The List's Best Films of 2020: 5–1

The final part of our rundown of our movie highlights of the year
Picking up where our last list left off, we present our top five: the highlights of a year in which filmmakers provided more food for thought than dazzling distractions. Whether by choice or necessity, some of these will have been seen on the small screen this year, but all are, in their own ways, emphatically cinematic.

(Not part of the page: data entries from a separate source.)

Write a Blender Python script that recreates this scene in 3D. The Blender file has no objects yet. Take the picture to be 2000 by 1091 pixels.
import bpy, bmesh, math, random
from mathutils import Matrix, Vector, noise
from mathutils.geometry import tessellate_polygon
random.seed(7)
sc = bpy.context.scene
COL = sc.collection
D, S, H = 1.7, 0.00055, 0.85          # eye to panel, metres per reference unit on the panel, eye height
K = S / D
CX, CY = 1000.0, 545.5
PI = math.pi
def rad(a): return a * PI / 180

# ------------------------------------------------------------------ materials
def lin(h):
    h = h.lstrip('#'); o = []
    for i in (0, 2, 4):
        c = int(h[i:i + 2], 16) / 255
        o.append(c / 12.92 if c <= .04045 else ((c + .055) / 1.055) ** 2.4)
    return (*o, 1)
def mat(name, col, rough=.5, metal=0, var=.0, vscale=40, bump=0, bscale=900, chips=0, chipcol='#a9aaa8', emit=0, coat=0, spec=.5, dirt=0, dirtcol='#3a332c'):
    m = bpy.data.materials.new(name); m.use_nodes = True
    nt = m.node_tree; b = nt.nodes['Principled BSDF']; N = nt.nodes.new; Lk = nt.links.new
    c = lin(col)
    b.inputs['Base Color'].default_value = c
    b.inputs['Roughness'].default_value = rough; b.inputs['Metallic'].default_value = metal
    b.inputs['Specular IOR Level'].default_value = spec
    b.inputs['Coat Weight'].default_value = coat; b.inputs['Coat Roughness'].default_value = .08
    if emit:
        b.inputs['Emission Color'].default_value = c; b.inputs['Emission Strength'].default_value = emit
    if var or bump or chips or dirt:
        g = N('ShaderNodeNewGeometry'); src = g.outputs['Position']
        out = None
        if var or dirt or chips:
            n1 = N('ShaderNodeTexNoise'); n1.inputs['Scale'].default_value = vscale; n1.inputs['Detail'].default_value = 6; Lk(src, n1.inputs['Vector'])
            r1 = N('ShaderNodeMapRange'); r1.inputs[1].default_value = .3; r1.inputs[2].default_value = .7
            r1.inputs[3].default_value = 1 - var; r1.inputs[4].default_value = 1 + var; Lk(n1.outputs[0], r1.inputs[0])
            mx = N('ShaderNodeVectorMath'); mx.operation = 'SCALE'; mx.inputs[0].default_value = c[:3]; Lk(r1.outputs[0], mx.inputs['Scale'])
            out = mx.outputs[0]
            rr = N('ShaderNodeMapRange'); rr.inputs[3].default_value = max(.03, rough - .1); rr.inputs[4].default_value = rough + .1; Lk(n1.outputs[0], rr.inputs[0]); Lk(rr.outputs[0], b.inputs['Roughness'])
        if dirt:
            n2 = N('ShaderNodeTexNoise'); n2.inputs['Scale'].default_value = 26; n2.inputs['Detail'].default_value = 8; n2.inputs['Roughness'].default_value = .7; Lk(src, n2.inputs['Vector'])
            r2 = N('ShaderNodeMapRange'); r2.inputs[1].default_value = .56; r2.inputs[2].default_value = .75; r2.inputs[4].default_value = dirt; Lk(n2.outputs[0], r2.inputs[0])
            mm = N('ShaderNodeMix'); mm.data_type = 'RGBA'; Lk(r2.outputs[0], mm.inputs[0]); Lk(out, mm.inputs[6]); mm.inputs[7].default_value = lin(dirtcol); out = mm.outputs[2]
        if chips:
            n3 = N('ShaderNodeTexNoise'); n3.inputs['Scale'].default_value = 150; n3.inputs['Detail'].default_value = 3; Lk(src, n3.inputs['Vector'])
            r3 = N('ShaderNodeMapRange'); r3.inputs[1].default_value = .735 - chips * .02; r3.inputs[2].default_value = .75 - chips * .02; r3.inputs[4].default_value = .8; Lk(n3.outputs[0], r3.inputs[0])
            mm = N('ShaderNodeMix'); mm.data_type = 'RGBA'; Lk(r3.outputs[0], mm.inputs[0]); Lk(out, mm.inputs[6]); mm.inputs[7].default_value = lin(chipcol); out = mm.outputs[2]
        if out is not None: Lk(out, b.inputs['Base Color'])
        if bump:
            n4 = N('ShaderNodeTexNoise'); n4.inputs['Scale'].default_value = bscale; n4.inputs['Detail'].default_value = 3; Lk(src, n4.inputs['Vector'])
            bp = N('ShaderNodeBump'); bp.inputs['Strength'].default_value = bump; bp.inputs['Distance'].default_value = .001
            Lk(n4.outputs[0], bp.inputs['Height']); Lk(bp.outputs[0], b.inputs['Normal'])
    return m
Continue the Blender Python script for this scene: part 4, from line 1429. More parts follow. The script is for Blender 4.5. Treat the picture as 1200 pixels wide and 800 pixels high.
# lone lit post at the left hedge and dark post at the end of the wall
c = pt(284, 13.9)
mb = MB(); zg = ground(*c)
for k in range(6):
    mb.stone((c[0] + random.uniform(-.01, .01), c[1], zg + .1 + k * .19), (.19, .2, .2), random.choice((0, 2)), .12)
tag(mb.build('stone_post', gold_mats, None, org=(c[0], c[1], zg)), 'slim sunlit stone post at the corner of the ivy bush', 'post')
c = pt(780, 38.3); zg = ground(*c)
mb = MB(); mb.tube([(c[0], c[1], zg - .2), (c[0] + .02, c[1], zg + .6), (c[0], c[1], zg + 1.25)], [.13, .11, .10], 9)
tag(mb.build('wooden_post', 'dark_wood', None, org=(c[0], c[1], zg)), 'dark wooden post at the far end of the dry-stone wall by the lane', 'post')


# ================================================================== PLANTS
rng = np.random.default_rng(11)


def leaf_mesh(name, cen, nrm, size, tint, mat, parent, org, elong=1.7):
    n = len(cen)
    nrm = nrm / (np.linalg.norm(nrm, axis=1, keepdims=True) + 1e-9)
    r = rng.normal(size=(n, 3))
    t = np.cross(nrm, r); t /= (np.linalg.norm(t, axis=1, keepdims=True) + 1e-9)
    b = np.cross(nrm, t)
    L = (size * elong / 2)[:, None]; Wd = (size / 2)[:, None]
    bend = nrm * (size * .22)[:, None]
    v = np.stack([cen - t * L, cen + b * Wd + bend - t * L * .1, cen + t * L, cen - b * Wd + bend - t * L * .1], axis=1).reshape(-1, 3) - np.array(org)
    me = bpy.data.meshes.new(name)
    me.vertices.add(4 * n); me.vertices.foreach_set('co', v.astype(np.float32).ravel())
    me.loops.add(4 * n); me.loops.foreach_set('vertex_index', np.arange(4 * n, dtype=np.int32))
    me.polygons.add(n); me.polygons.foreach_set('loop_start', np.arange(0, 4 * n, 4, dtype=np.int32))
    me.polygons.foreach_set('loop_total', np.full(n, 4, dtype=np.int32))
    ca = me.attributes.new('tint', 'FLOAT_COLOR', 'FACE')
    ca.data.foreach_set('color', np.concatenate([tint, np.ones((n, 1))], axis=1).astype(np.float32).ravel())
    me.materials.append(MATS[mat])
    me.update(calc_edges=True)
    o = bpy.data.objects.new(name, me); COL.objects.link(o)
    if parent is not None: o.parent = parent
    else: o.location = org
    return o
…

5) The Forty-Year-Old Version
It's always such a thrill when an exciting new voice storms onto the filmmaking scene. First-time writer-director Radha Blank (a writer and producer on TV show She's Gotta Have It) explores ageism, cultural authenticity and assumptions in a New York-set story about a struggling Black playwright who turns to rap. It's as rich with insight and powerful as it is loose and lairy. That Blank has announced herself at an age where women are often written off, and made much of her film about the injustice of that, is impressive indeed.
4) Mank
In one of the performances of his career, Gary Oldman resurrects troubled screenwriter Herman J Mankiewicz, playing him as an incorrigible but loveable wit, who casts his mind back over his sometimes-disappointing career as he bashes out his masterpiece, Citizen Kane, with occasional interruptions from its wunderkind director Orson Welles (Tom Burke). David Fincher's authentic, monochromic love letter to Hollywood's Golden Age is lent further poignancy by the contribution of his late father, Jack, who penned the sparkling screenplay years before his death in 2003. For his son to bring it to screen so sensationally is a hell of a thing.
3) Parasite
Wowing the Cannes Film Festival back in May 2019, where we reviewed it, but not released in the UK until early this year, Parasite would of course go on to make history as the first non-English language film to win the Best Picture Oscar, at the 2020 ceremony. Boasting a richly entertaining plot, it's the seventh film from the great South Korean director Bong Joon-ho (Snowpiercer, The Host, Memories of Murder), satirising societal inequality through its study of two families – one rich, one poor – who are brought together by a very cunning scheme.
2) Mangrove
The launchpad for Steve McQueen's landmark anthology series, Small Axe, takes the second spot here but its inclusion is a nod to the brilliance of all five films, which have just wrapped up their run on BBC One and are available to watch via iPlayer. With actors of the calibre of Letitia Wright, Malachi Kirby, John Boyega, Micheal Ward, Naomi Ackie and Sharlene Whyte on top form and lots of warmth and humour in amongst the righteous anger, the Black British experience has rarely been so diversely and passionately portrayed.
1) Portrait of a Lady on Fire
Topping our list is another film we first caught at Cannes 2019. Director Céline Sciamma's follow-up to the similarly superb Girlhood takes a novel approach to the restrictions of the 18th century. This heart-stoppingly beautiful, achingly romantic and strikingly eccentric film finds a female painter (Noémie Merlant) employed to create a portrait of a young woman (Adèle Haenel), without the woman in question being aware. Instead, she befriends and later falls for her and the all-female bubble they exist in for a time feels very blissful. Portrait of a Lady on Fire doesn't just loosen the corset-like conventions of the period drama, it hurls them far out to sea.